I picked up the Cuss-o-Meter above from James Ishmael Ford’s usually quite heady blog
Monekey Mind. He registered a nearly pure-as-the-driven snow .5% of pages on his journal containing cuss words. But wait,
Miss Kitty’s Saloon and Road Show , one of my favorite sites, got a rating of .2%. Another Unitarian Universalist bloger,
Celestial Lands split the difference with .4%
You will note that I got a 4.3%, which, I guess, makes me a virtual potty-mouth among identified U.U. web scribes. I was feeling pretty low about this until I noted that the sponsors of the Cuss-o-Meter reported that my site contains fewer curse words than 98% of all blogs rated.
Wait a minute! That can’t be me. My family and loved ones will note that I have an active vocabulary that, while not as eloquent as Mark Twain or Norman Mailer, is none the less prodigious. No spilt milk, stubbed toe, or minor inconvenience escapes certain specific, tangy invocations.
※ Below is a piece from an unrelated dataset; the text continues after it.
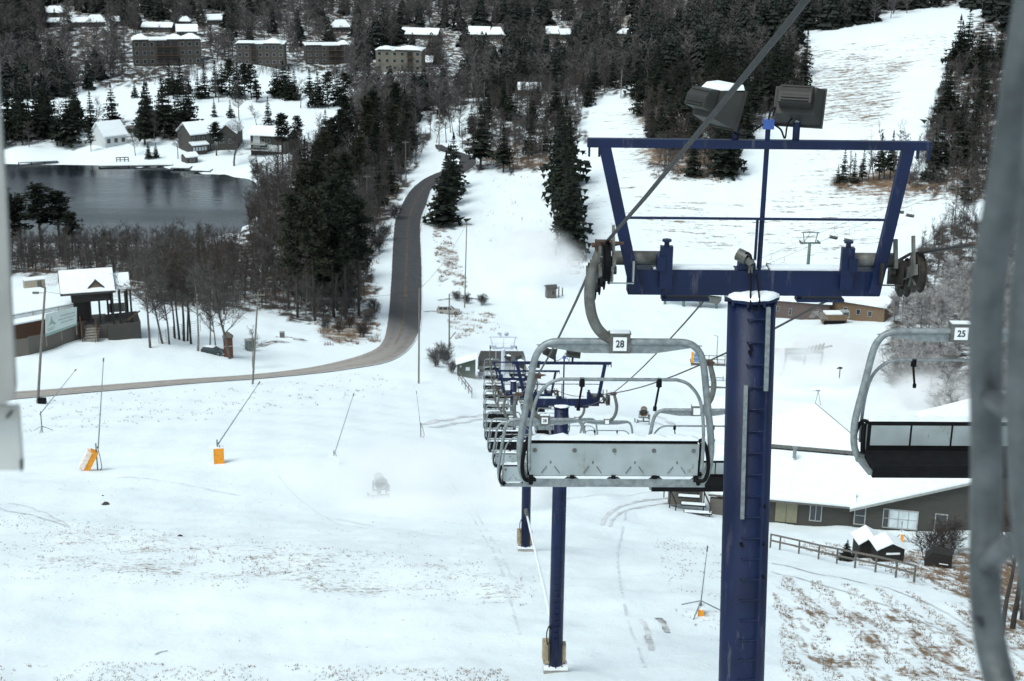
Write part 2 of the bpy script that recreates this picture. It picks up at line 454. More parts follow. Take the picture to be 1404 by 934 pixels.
# ------------------------------------------------------------------ the ground: one sheet to beyond the hills
ZONES = [  # outline in the photograph, strength of bare grass showing through the snow
    ([(0,690),(300,735),(660,765),(745,785),(735,835),(400,815),(0,795)], 0.47),
    ([(0,650),(500,690),(740,700),(740,850),(0,860)], 0.22),
    ([(0,905),(700,920),(700,960),(-100,960),(-100,905)], 0.42), ([(-100,820),(200,850),(160,905),(-100,905)], 0.26),
    ([(1056,740),(1260,795),(1420,850),(1420,760),(1290,755),(1100,740)], 0.62),
    ([(1056,790),(1250,815),(1420,870),(1500,1000),(1056,960)], 0.60),
    ([(880,720),(1000,740),(1000,900),(930,860)], 0.36),
    ([(590,305),(612,310),(645,400),(600,395)], 0.80), ([(600,425),(680,425),(690,455),(620,470)], 0.55), ([(505,440),(530,300),(555,262),(548,250),(500,300),(480,440)], 0.5),
    ([(1110,90),(1260,90),(1250,180),(1110,185)], 0.66), ([(1040,60),(1330,20),(1300,100),(1110,90)], 0.55), ([(880,255),(1310,255),(1200,380),(880,350)], 0.56), ([(1100,190),(1240,190),(1240,255),(1040,255)],0.52),
    ([(640,235),(760,245),(800,380),(640,400)], 0.46), ([(800,140),(880,140),(890,240),(880,340),(790,340)], 0.5),
    ([(0,550),(330,530),(520,500),(560,540),(300,580),(0,600)], 0.34), ([(560,480),(660,440),(650,530),(580,540)], 0.42),
    ([(740,330),(800,340),(810,380),(740,380)], 0.6), ([(880,215),(940,245),(1000,248),(1010,200),(870,150)], 0.75), ([(1130,235),(1320,240),(1320,262),(1130,262)], 0.75),
    ([(420,440),(520,420),(520,475),(440,475)], 0.75), ([(330,255),(520,200),(600,180),(560,250),(500,420),(330,430)], 0.62),
    ([(0,260),(330,330),(330,440),(180,420),(0,380)], 0.62), ([(800,0),(1110,0),(1110,120),(900,215),(860,130)], 0.6), ([(1290,60),(1500,0),(1500,300),(1290,280)], 0.6),
    ([(0,-400),(1404,-400),(1000,20),(700,110),(560,80),(300,70),(0,90)], 0.58), ([(640,235),(760,240),(760,180),(640,190)], 0.7),
    ([(1180,400),(1500,300),(1500,640),(1240,600)], 0.5), ([(1290,760),(1500,760),(1500,900),(1330,870)], 0.68),
]
WOODS = [[(335,255),(520,195),(590,178),(560,245),(540,280),(515,320),(505,430),(430,438),(345,425),(325,345)], [(-200,348),(330,338),(340,425),(200,410),(100,372),(-200,382)],
         [(640,235),(752,234),(795,190),(805,140),(850,128),(800,80),(640,150)], [(870,140),(890,205),(910,238),(1000,245),(1018,205),(1100,125),(1112,60),(1090,20),(850,40)],
         [(1250,262),(1300,95),(1335,25),(1600,-60),(1600,300),(1330,276)], [(1090,42),(1325,2),(1400,-300),(1080,-300)], [(1215,460),(1262,340),(1300,300),(1600,320),(1600,640),(1245,575)],
         [(-200,-300),(1100,-300),(1100,20),(860,118),(700,125),(600,165),(485,160),(470,100),(300,90),(110,126),(-200,150)], [(-200,172),(265,168),(265,190),(-200,200)], [(1135,240),(1260,236),(1260,256),(1135,256)]]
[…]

No Christmas would be complete at my house without the famous “Festival of Dad Cussing on the Front Porch” as I try to put a fresh cut on the bottom of the Christmas tree and jam it into the tree stand in a more or less vertical position.
Is it possible my blog is untrue to my inner vulgarian? Should I be ashamed or proud?
It is unclear what constitutes a cuss word. I suppose it includeS any or all of
George Carlin’s Seven Words You Can Never Say on Television . How about hell and damn-words that once carried a great religious taboo, but are now usually considered mild? Or the sniggering body function and mild sexual innuendo terms that have become common on the air and even in “family newspapers” like “suck,” “blow,” “fart.?” I don’t suppose the old fashioned euphemisms are included-“darn,” “dagnapit,” “egad,” “S.O.B.” are included. But who the fuck knows?